What to do: Which lines in the material below contain the word "from"? Copy each of them.

Collected data:
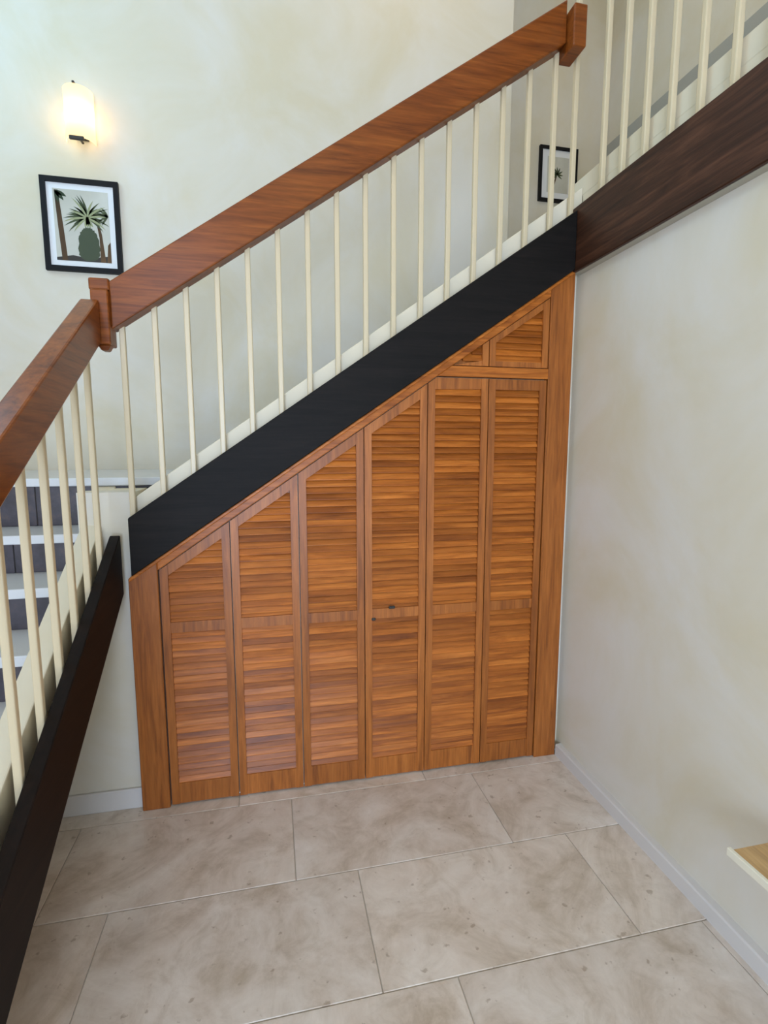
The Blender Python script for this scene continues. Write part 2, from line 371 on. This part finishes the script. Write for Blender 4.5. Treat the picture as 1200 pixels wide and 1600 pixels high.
for i in range(6):
    x0 = DX0 + DW*i + 0.002; x1 = DX0 + DW*(i+1) - 0.002
    lim = 1.793 if i >= 4 else 9
    top = lambda x: min(inner(x) - 0.004, lim)
    TR = 0.045
    inn = lambda x: top(x) - TR
    v, f = [], []
    def addp(pts, y0, y1):
        n = len(v); m = len(pts)
        v.extend([(p[0], y0, p[1]) for p in pts]); v.extend([(p[0], y1, p[1]) for p in pts])
        f.append(tuple(range(n, n+m))); f.append(tuple(range(n+2*m-1, n+m-1, -1)))
        for q in range(m): f.append((n+q, n+(q+1) % m, n+m+(q+1) % m, n+m+q))
    zmid = 0.775
    addp([(x0, 0.008), (x0+SW, 0.008), (x0+SW, top(x0+SW)), (x0, top(x0))], DF, DB)
    addp([(x1-SW, 0.008), (x1, 0.008), (x1, top(x1)), (x1-SW, top(x1-SW))], DF, DB)
    a, b = x0+SW, x1-SW
    addp([(a, 0.008), (b, 0.008), (b, 0.098), (a, 0.098)], DF+0.003, DB-0.002)
    addp([(a, zmid-0.022), (b, zmid-0.022), (b, zmid+0.022), (a, zmid+0.022)], DF+0.003, DB-0.002)
    if i == 4:
        xk = (1.793+0.052-1.372)/0.682
        addp([(a, inn(a)), (b, inn(b)), (b, top(b)), (max(a, xk), top(max(a, xk))), (a, top(a))] if xk > a+0.005 else [(a, inn(a)), (b, inn(b)), (b, top(b)), (a, top(a))], DF+0.003, DB-0.002)
    else:
        addp([(a, inn(a)), (b, inn(b)), (b, top(b)), (a, top(a))], DF+0.003, DB-0.002)
    addp([(a, 0.09), (b, 0.09), (b, inn(b)+0.005), (a, inn(a)+0.005)], DB-0.004, DB-0.001)
    d = mesh_obj('door', v, f, M_STILE, cb, 0)
    if i == 3:
        for (cx_, w_, z_) in ((0.500, 0.028, 0.800), (0.418, 0.018, 0.752)): box('door_catch', cx_-w_/2, cx_+w_/2, DF-0.002, DF+0.004, z_-0.006, z_+0.006, M_METAL, d, 0.002)
    slats(d, a-0.002, b+0.002, 0.112, inn, ((zmid-0.03, zmid+0.024),), (DF+DB)/2)
# fixed triangular panels above the two right doors
for (x0, x1) in ((0.70, 0.926), (0.930, 1.205)):
    z0 = 1.846
    v, f = [], []
    xs = max(x0, (z0 + 0.048 + 0.004 - 1.372)/0.682)
    t2 = lambda x: inner(x) - 0.003
    addp([(x1-0.028, z0), (x1, z0), (x1, t2(x1)), (x1-0.028, t2(x1-0.028))], DF, DB)
    if x0 > 0.9: addp([(x0, z0), (x0+0.028, z0), (x0+0.028, t2(x0+0.028)), (x0, t2(x0))], DF, DB)
    a = max(x0+0.028, xs) if x0 > 0.9 else xs
    b = x1-0.028
    zb0 = z0+0.022
    addp([(a, z0), (b, z0), (b, zb0), (a, min(zb0, t2(a)))], DF+0.003, DB-0.002)
    if x0 > 0.9: addp([(a, t2(a)-0.03), (b, t2(b)-0.03), (b, t2(b)), (a, t2(a))], DF+0.003, DB-0.002)
    addp([(a, z0), (b, z0), (b, t2(b)), (a, t2(a))], DB-0.006, DB-0.001)
    p = mesh_obj('transom_panel', v, f, M_STILE, cb, 0)
    slats(p, a-0.002, b+0.002, zb0+0.014, (lambda x: t2(x)-0.03) if x0 > 0.9 else (lambda x: t2(x)-0.008), (), (DF+DB)/2)

# ------------------------------------------------------------------ wall shelf on the right wall
sh = tag(empty('wall_shelf', (1.23, 0.5, 0.44)), 'tan wooden shelf with a cream edge on the right wall, above the baseboard', 'shelf')
box('shelf_top', 1.138, XR, -0.3, 0.992, 0.452, 0.470, M_SHELF, sh, 0.002)
box('edge_strip', 1.126, 1.138, -0.3, 1.0, 0.449, 0.471, M_SHELFE, sh, 0.002)
box('bracket', 1.20, XR, 0.25, 0.28, 0.36, 0.452, M_SHELFE, sh, 0.002)

# ------------------------------------------------------------------ pictures
def leafpoly(cx, cz, ang, ln, w, bend):
    """palm frond outline in the x-z plane"""
    pts = []; N = 6
    up, dn = [], []
    for i in range(N+1):
        t = i/N; a = ang + bend*t
        x = cx + ln*t*math.cos(ang + bend*t*0.5); z = cz + ln*t*math.sin(ang + bend*t*0.5)
        ww = w*math.sin(math.pi*min(1, 0.15+0.85*t))*0.5
        up.append((x - math.sin(a)*ww, z + math.cos(a)*ww)); dn.append((x + math.sin(a)*ww, z - math.cos(a)*ww))
    return up + dn[::-1]
def flat(name, polys, y, mat, parent):
    v, f = [], []
    for p in polys:
        n = len(v); v += [(q[0], y, q[1]) for q in p]; f.append(tuple(range(n, n+len(p))))
    vs = v; o = mesh_obj(name, vs, f, mat, parent, 0); return o
def clip(p, x0, x1, z0, z1): return [(min(max(a, x0), x1), min(max(b, z0), z1)) for a, b in p]
M_PRINT = plaster('print_sky_paper', (0.52, 0.50, 0.42), (0.68, 0.67, 0.60))
M_FROND = plaster('print_frond_ink', (0.035, 0.05, 0.025), (0.16, 0.18, 0.09))
M_FRONDL = plain('print_pale_frond_ink', (0.30, 0.32, 0.16), 0.6)
M_TRUNK = plaster('print_trunk_ink', (0.05, 0.03, 0.015), (0.16, 0.09, 0.045))
M_BUSH = plain('print_bush_ink', (0.045, 0.06, 0.025), 0.6)
M_SOIL = plain('print_ground_ink', (0.03, 0.022, 0.015), 0.6)
def picture(x0, x1, z0, z1, yw, label, fw, mw, art):
    p = tag(empty('framed_picture', ((x0+x1)/2, yw, z0)), label, 'picture', 'framed palm prints')
    v = []; f = []
    yf = yw-0.022
    for (a, b, c, d) in ((x0, x1, z1-fw, z1), (x0, x1, z0, z0+fw), (x0, x0+fw, z0+fw, z1-fw), (x1-fw, x1, z0+fw, z1-fw)):
        n = len(v); v += bverts(a, b, yf, yw, c, d); f += [tuple(i+n for i in q) for q in BF]
    mesh_obj('frame', v, f, M_FRAME, p, 0)
    box('mat_board', x0+fw, x1-fw, yw-0.010, yw-0.002, z0+fw, z1-fw, M_MAT, p, 0)
    a0, a1, b0, b1 = x0+fw+mw, x1-fw-mw, z0+fw+mw, z1-fw-mw
    pr = box('print', a0, a1, yw-0.0115, yw-0.0100, b0, b1, M_PRINT, p, 0)
    art(pr, a0, a1, b0, b1, yw-0.0118)
    return p
def art1(pr, a0, a1, b0, b1, y):
    W_, H_ = a1-a0, b1-b0
    P = lambda u, v: (a0+u*W_, b0+v*H_)
    C = lambda p: clip(p, a0, a1, b0, b1)
    flat('ground', [C([P(0, 0), P(1, 0), P(1, 0.10), P(0.6, 0.05), P(0.3, 0.08), P(0, 0.04)])], y, M_SOIL, pr)
    flat('palm_trunk', [C([P(0.10, 0.0), P(0.20, 0.0), P(0.16, 0.45), P(0.10, 0.98), P(0.03, 0.98), P(0.06, 0.5)]),
                        C([P(0.80, 0.0), P(0.90, 0.0), P(0.85, 0.4), P(0.79, 0.62), P(0.75, 0.62), P(0.80, 0.35)]),
                        C([P(0.92, 0.0), P(1.0, 0.0), P(1.0, 0.30), P(0.95, 0.25)])], y-0.0002, M_TRUNK, pr)
    flat('shrub', [C([P(0.60+(0.19-0.05*math.sin(q*math.pi/24))*math.cos(q*math.pi/24)*(1+0.06*math.sin(q*2.3)), 0.25+0.24*math.copysign(abs(math.sin(q*math.pi/24))**0.6, math.sin(q*math.pi/24))*(1+0.05*math.cos(q*3.1))) for q in range(48)])], y-0.0003, M_BUSH, pr)
    cx, cz = P(0.60, 0.62); ln = 0.36*W_
    fr, fl = [], []
    rg = random.Random(3)
    for i in range(30):
        a = -25 + 235*i/29 + rg.uniform(-4, 4)
        (fl if i % 4 == 1 else fr).append(C(leafpoly(cx, cz, math.radians(a), ln*rg.uniform(0.75, 1.3), 0.04*W_, -0.5 if a < 90 else 0.5)))
    for a in (250, 265, 280, 295): fl.append(C(leafpoly(cx, cz, math.radians(a), ln*0.55, 0.06*W_, 0.2)))
    for a in (115, 135, 155, 175, 200, 225): fr.append(C(leafpoly(a1-0.02*W_, b0+0.66*H_, math.radians(a), ln*0.6, 0.04*W_, 0.4)))
    for a in (-15, -40, -70): fr.append(C(leafpoly(a0+0.05*W_, b0+0.96*H_, math.radians(a), ln*0.6, 0.08*W_, -0.3)))
    flat('frond', fr, y-0.0004, M_FROND, pr); flat('frond', fl, y-0.0005, M_FRONDL, pr)
def art2(pr, a0, a1, b0, b1, y):
    W_, H_ = a1-a0, b1-b0
    P = lambda u, v: (a0+u*W_, b0+v*H_)
    C = lambda p: clip(p, a0, a1, b0, b1)
    flat('palm_trunk', [C([P(0.20, 0.05), P(0.28, 0.05), P(0.48, 0.52), P(0.44, 0.54)])], y, M_TRUNK, pr)
    cx, cz = P(0.46, 0.52); fr = []
    for a in (20, 55, 85, 115, 150, 190, 225, -15, -45): fr.append(C(leafpoly(cx, cz, math.radians(a), 0.30*W_, 0.07*W_, 0.3)))
    flat('frond', fr, y-0.0003, M_FROND, pr)
picture(-1.158, -0.775, 2.447, 2.922, YB, 'black framed palm tree print on the back wall under the lit sconce', 0.026, 0.03, art1)
picture(1.926, 2.225, 3.262, 3.632, YH, 'small black framed print seen through the balusters at the top of the stairs', 0.020, 0.045, art2)

# ------------------------------------------------------------------ wall sconce
sc = tag(empty('wall_sconce', (-0.945, YB, 3.07)), 'lit wall sconce with a curved frosted shade above the palm picture', 'wall lamp')
def shade_mat():
    m, t, b = newmat('lit_frosted_glass', 0.4)
    nt = t.nodes; tr = nt.new('ShaderNodeBsdfTranslucent'); tr.inputs[0].default_value = (1.0, 0.93, 0.80, 1)
    em = nt.new('ShaderNodeEmission'); em.inputs[0].default_value = (1.0, 0.72, 0.36, 1); em.inputs[1].default_value = 0.55
    a = nt.new('ShaderNodeAddShader'); t.links.new(tr.outputs[0], a.inputs[0]); t.links.new(em.outputs[0], a.inputs[1])
    t.links.new(a.outputs[0], nt['Material Output'].inputs['Surface']); return m
M_SHADE = shade_mat()
M_BULB = emis('glowing_bulb', (1.0, 0.75, 0.42), 12.0)
cx, cy = -0.935, YB-0.035
v, f = [], []; NS = 16; rx, ry = 0.072, 0.075
for (r, s) in ((1.0, 0), (0.95, 1)):
    for z in (3.085, 3.335):
        for i in range(NS+1):
            a = math.pi*i/NS
            v.append((cx - math.cos(a)*rx*r, cy - math.sin(a)*ry*r, z))
n = NS+1
for i in range(NS):
    f += [(i, i+1, n+i+1, n+i), (2*n+i, 3*n+i, 3*n+i+1, 2*n+i+1), (i, 2*n+i, 2*n+i+1, i+1), (n+i, n+i+1, 3*n+i+1, 3*n+i)]
f += [(0, n, 3*n, 2*n), (NS, 2*n+NS, 3*n+NS, n+NS)]
mesh_obj('lamp_shade', v, f, M_SHADE, sc, 0, smooth=True)
box('back_plate', cx-0.03, cx+0.03, YB-0.012, YB, 3.12, 3.30, M_METAL, sc, 0.003)
box('bracket', cx-0.006, cx+0.006, cy-ry*0.9, YB-0.01, 3.098, 3.106, M_METAL, sc, 0.002)
box('bracket', cx-0.035, cx+0.035, cy-ry-0.008, cy-ry+0.004, 3.066, 3.086, M_METAL, sc, 0.003)
box('bracket', cx-0.006, cx+0.006, cy-ry-0.004, YB-0.01, 3.336, 3.346, M_METAL, sc, 0.002)
def cyl(name, cx, cy, z0, z1, r0, r1, mat, parent, N=14):
    v = [(cx+r0*math.cos(2*math.pi*i/N), cy+r0*math.sin(2*math.pi*i/N), z0) for i in range(N)] + [(cx+r1*math.cos(2*math.pi*i/N), cy+r1*math.sin(2*math.pi*i/N), z1) for i in range(N)]
    f = [tuple(range(N)), tuple(range(2*N-1, N-1, -1))] + [(i, (i+1) % N, N+(i+1) % N, N+i) for i in range(N)]
    return mesh_obj(name, v, f, mat, parent, 0.002)
cyl('bulb', cx, cy-0.012, 3.16, 3.26, 0.014, 0.014, M_BULB, sc)
def point(name, loc, power, col, r=0.02):
    l = bpy.data.lights.new(name, 'POINT'); l.energy = power; l.color = col; l.shadow_soft_size = r
    o = bpy.data.objects.new(name, l); COL.objects.link(o); o.location = loc; return o
for dx in (-0.04, 0.04):
    point('sconce_glow', (cx+dx, cy-0.004, 3.21), 0.2, (1.0, 0.55, 0.18), 0.015)

# ------------------------------------------------------------------ ceiling lamps (overhead, out of frame)
M_LAMP = emis('warm_lamp_glass', (1.0, 0.84, 0.60), 6.0)
for nm, x, y, p in (('near the back wall of the stairwell', 0.75, 2.6, 3.2), ('behind the viewer', 0.2, -2.35, 6), ('behind the viewer near the gallery', 0.55, -1.9, 6), ('over the gallery', 1.9, 2.2, 2.0)):
    cl = tag(empty('ceiling_lamp', (x, y, ZC-0.07)), 'round warm ceiling lamp ' + nm, 'ceiling lamp', 'warm ceiling lamps')
    cyl('lamp_base', x, y, ZC-0.02, ZC, 0.12, 0.12, M_WHITE, cl, 24)
    cyl('lamp_glass', x, y, ZC-0.07, ZC-0.021, 0.06, 0.105, M_LAMP, cl, 24)
    point('ceiling_lamp_light', (x, y, ZC-0.14), p, (1.0, 0.74, 0.40), 0.06)
px, py, pz = -0.85, 0.75, 3.75
pl = tag(empty('pendant_lamp', (px, py, pz)), 'warm glass pendant lamp hanging from the ceiling over the stairwell', 'pendant lamp')
cyl('canopy', px, py, ZC-0.03, ZC, 0.05, 0.06, M_METAL, pl, 20)
cyl('cord', px, py, pz+0.14, ZC-0.031, 0.004, 0.004, M_METAL, pl, 8)
cyl('socket', px, py, pz+0.08, pz+0.139, 0.022, 0.018, M_METAL, pl, 16)
cyl('lamp_glass', px, py, pz, pz+0.079, 0.05, 0.03, M_LAMP, pl, 24)
point('pendant_lamp_light', (px, py, pz-0.06), 8, (1.0, 0.74, 0.42), 0.045)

Output for this exercise:
The Blender Python script for this scene continues. Write part 2, from line 371 on. This part finishes the script. Write for Blender 4.5. Treat the picture as 1200 pixels wide and 1600 pixels high.
pl = tag(empty('pendant_lamp', (px, py, pz)), 'warm glass pendant lamp hanging from the ceiling over the stairwell', 'pendant lamp')